Double/Debiased Machine Learning for Dynamic Treatment Effects via g-Estimation

TL;DR

This paper extends the double/debiased machine learning framework to estimate dynamic treatment effects in complex models, enabling high-dimensional control, heterogeneity analysis, and off-policy evaluation with finite sample guarantees.

Contribution

It introduces a novel recursive $g$-estimation approach with orthogonalization, allowing for flexible, high-dimensional, and non-linear dynamic treatment effect estimation with theoretical guarantees.

Findings

Provides finite sample guarantees for dynamic treatment effect estimation.

Enables estimation of non-linear heterogeneity effects in dynamic regimes.

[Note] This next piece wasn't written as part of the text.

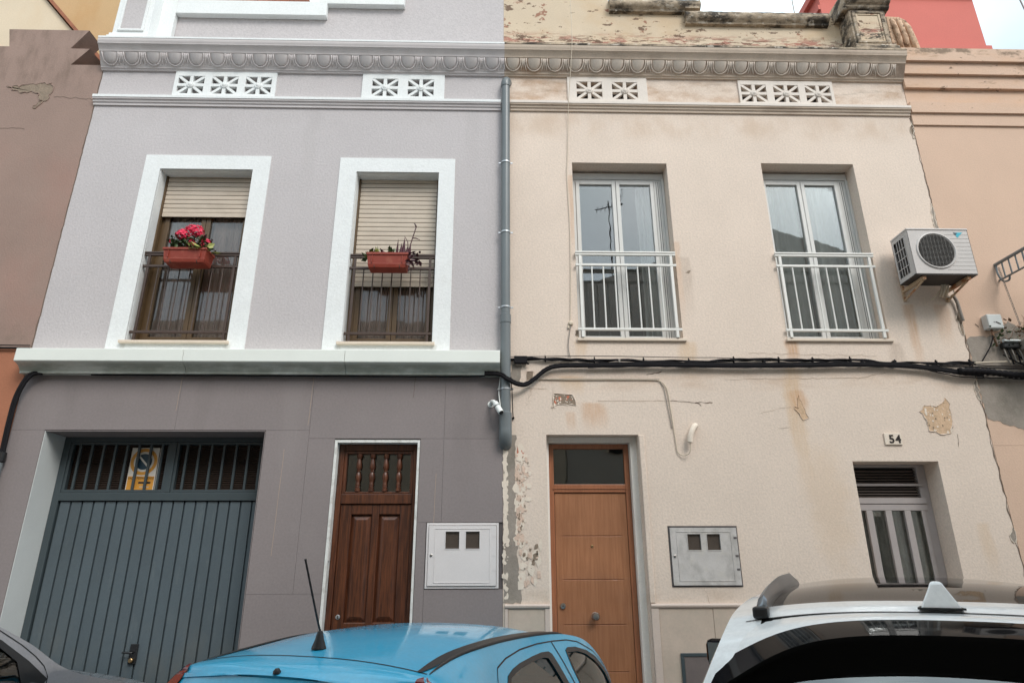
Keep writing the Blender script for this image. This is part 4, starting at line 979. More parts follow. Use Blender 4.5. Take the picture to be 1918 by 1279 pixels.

Supports high-dimensional sparse modeling with automated selection.

Abstract

We consider the estimation of treatment effects in settings when multiple treatments are assigned over time and treatments can have a causal effect on future outcomes or the state of the treated unit. We propose an extension of the double/debiased machine learning framework to estimate the dynamic effects of treatments, which can be viewed as a Neyman orthogonal (locally robust) cross-fitted version of $g$-estimation in the dynamic treatment regime. Our method applies to a general class of non-linear dynamic treatment models known as Structural Nested Mean Models and allows the use of machine learning methods to control for potentially high dimensional state variables, subject to a mean square error guarantee, while still allowing parametric estimation and construction of confidence intervals for the structural parameters of interest. These structural parameters can be used for off-policy evaluation of any target dynamic policy at parametric rates, subject to semi-parametric restrictions on the data generating process. Our work is based on a recursive peeling process, typical in $g$-estimation, and formulates a strongly convex objective at each stage, which allows us to extend the $g$-estimation framework in multiple directions: i) to provide finite sample guarantees, ii) to estimate non-linear effect heterogeneity with respect to fixed unit characteristics, within arbitrary function spaces, enabling a dynamic analogue of the RLearner algorithm for heterogeneous effects, iii) to allow for high-dimensional sparse parameterizations of the target structural functions, enabling automated model selection via a recursive lasso algorithm. We also provide guarantees for data stemming from a single treated unit over a long horizon and under stationarity conditions.